====== Information provided ======

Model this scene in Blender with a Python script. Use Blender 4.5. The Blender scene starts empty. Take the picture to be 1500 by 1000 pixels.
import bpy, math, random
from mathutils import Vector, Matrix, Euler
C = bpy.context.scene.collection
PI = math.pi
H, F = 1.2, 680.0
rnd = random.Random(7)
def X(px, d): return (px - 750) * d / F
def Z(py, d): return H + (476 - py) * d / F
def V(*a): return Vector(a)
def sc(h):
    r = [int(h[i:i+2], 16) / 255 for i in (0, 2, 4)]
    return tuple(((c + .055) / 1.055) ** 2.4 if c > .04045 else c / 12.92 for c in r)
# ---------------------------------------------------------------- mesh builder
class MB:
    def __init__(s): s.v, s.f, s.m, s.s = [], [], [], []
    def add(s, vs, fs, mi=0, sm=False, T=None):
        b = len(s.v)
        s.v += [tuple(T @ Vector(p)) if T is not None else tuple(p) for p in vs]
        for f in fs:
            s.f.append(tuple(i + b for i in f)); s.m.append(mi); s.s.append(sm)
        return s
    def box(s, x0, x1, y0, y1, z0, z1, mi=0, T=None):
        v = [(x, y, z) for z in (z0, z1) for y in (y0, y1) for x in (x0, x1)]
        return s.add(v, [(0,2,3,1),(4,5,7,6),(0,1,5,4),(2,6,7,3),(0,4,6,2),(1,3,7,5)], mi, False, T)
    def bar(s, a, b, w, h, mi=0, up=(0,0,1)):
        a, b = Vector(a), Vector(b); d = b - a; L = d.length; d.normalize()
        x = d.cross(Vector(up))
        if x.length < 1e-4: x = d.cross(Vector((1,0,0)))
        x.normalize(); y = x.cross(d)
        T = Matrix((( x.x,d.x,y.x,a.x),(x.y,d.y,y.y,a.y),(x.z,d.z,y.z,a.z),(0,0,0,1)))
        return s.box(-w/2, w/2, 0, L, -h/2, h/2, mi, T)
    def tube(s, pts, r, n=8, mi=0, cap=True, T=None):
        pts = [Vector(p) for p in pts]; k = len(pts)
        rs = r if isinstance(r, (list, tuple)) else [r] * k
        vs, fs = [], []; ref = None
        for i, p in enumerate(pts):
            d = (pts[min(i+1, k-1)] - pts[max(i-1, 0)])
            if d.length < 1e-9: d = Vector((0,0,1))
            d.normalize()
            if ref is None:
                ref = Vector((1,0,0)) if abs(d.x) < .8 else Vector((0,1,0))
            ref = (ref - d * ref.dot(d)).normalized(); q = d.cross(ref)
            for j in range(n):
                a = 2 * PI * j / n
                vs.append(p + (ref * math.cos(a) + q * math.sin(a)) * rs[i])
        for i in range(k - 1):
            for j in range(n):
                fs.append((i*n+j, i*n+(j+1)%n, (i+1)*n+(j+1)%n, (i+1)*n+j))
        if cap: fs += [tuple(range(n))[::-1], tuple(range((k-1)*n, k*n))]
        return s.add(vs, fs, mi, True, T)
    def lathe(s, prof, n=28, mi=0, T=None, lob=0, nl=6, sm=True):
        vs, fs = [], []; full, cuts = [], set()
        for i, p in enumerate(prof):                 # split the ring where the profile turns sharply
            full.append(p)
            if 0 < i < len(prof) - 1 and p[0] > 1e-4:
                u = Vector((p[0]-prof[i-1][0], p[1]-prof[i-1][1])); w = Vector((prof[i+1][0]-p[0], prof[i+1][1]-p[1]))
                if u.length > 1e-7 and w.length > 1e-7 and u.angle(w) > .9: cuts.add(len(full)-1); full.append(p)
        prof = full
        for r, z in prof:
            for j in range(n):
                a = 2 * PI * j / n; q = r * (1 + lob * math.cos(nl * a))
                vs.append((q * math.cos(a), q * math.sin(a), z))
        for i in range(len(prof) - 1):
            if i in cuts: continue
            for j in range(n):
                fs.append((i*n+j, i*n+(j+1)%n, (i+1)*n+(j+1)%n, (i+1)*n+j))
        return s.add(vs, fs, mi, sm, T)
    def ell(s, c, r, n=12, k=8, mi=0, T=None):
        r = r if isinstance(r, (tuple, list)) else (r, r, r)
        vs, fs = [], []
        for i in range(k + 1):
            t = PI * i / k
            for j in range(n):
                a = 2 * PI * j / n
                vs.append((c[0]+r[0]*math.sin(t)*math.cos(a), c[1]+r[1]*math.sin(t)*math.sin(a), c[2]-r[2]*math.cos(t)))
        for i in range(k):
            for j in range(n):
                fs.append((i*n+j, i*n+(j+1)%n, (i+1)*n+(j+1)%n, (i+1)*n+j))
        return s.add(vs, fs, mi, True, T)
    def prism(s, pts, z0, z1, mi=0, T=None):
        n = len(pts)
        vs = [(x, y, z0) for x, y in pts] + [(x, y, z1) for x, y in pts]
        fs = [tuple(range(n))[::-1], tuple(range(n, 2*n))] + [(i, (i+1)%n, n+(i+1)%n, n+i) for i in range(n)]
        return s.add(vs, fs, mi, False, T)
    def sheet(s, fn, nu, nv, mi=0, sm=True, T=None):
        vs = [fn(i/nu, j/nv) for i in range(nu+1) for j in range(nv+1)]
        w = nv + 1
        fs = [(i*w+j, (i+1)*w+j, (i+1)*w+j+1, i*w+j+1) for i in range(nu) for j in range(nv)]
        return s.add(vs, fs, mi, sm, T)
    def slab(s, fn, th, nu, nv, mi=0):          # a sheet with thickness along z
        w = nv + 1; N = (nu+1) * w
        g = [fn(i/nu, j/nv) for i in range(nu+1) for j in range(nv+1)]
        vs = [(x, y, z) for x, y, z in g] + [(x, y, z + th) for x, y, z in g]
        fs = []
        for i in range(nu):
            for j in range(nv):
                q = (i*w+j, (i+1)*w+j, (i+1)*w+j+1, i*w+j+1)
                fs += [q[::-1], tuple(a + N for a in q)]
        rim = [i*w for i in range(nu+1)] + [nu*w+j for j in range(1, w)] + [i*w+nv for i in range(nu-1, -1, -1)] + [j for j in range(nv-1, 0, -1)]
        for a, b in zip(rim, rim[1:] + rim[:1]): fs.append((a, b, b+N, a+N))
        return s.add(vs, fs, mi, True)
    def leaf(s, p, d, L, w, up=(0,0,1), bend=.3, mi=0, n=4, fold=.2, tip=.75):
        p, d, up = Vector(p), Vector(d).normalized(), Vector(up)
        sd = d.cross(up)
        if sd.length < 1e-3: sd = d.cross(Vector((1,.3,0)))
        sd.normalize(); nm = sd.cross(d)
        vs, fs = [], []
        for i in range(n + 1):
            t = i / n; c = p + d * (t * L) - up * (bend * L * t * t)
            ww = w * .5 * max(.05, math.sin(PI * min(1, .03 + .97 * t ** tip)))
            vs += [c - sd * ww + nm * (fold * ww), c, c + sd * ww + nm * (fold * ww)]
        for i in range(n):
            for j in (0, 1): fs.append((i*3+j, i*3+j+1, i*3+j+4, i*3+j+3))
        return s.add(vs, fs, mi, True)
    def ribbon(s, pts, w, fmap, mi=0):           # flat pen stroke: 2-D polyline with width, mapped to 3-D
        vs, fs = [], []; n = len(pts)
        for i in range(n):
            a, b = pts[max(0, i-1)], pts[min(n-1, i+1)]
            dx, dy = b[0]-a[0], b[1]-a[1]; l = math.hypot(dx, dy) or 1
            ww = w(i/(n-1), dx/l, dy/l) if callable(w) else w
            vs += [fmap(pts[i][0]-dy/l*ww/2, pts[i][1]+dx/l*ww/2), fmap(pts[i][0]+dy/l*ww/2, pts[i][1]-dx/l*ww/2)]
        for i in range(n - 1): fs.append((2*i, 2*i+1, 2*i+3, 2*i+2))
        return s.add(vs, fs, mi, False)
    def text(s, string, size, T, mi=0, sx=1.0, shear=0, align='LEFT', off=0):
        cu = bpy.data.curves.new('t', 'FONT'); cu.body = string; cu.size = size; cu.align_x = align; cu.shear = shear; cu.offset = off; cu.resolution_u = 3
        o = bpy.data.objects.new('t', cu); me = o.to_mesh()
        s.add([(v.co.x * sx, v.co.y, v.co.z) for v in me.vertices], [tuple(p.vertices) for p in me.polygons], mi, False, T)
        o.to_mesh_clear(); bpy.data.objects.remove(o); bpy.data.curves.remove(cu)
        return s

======

Problem details » Track down every line with the word "scene" and copy it.

Final answer »
Model this scene in Blender with a Python script. Use Blender 4.5. The Blender scene starts empty. Take the picture to be 1500 by 1000 pixels.
C = bpy.context.scene.collection